Pero, one of our kind hosts, took us to one of those restored cafes, in Mitnica, the part of the town where battles raged even after the war officially ended. "Look", he said smiling, "at first sight, it looks like a set for a Coke advertisement". White building, large windows, smart looking young people, flowers on the tables, nice cars parked in front, and the Danube. However, when one steps back, the whole picture suddenly looks unreal and flashes amid the darkness from which the shadows of the destroyed hundreds and thousands of houses and the huge water tower smirk at the onlooker.

It looks even more unreal when one of the disfigured skyscrapers suddenly lights up in the night; when washing can be seen hung out to dry from the broken and dislodged windows or when a woman wearing a dressing gown comes out onto a piece of concrete sticking out of the building, which was once a balcony, sits on a stool and quietly drinks her coffee.

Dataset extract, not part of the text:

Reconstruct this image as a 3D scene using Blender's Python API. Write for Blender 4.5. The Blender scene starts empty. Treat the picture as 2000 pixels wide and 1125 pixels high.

Vukovar is most incredible in the morning. Then, people start walking hastily through the ghostly scenery, people who care about their appearance and consequently look smart, with polished shoes, straightened ties, tidy hair and make up. They walk through the ruins, while the onlooker fails to understand where they are off to, or indeed why. It appears to any visitor, on entering the town that the standard dress in Vukovar ought to be the uniform, and the standard activity-shooting, passage of military vehicles and , most commonly, convoys of petrol tanks escorted by an expensive car with Belgrade number plates. Everything else sticks out like a sore thumb.

In any case, whatever Vukovar is like, some kind of life has emerged. Since about a year ago it is again possible to see stray dogs and Gypsies begging in the streets of Vukovar. They were gone during the war.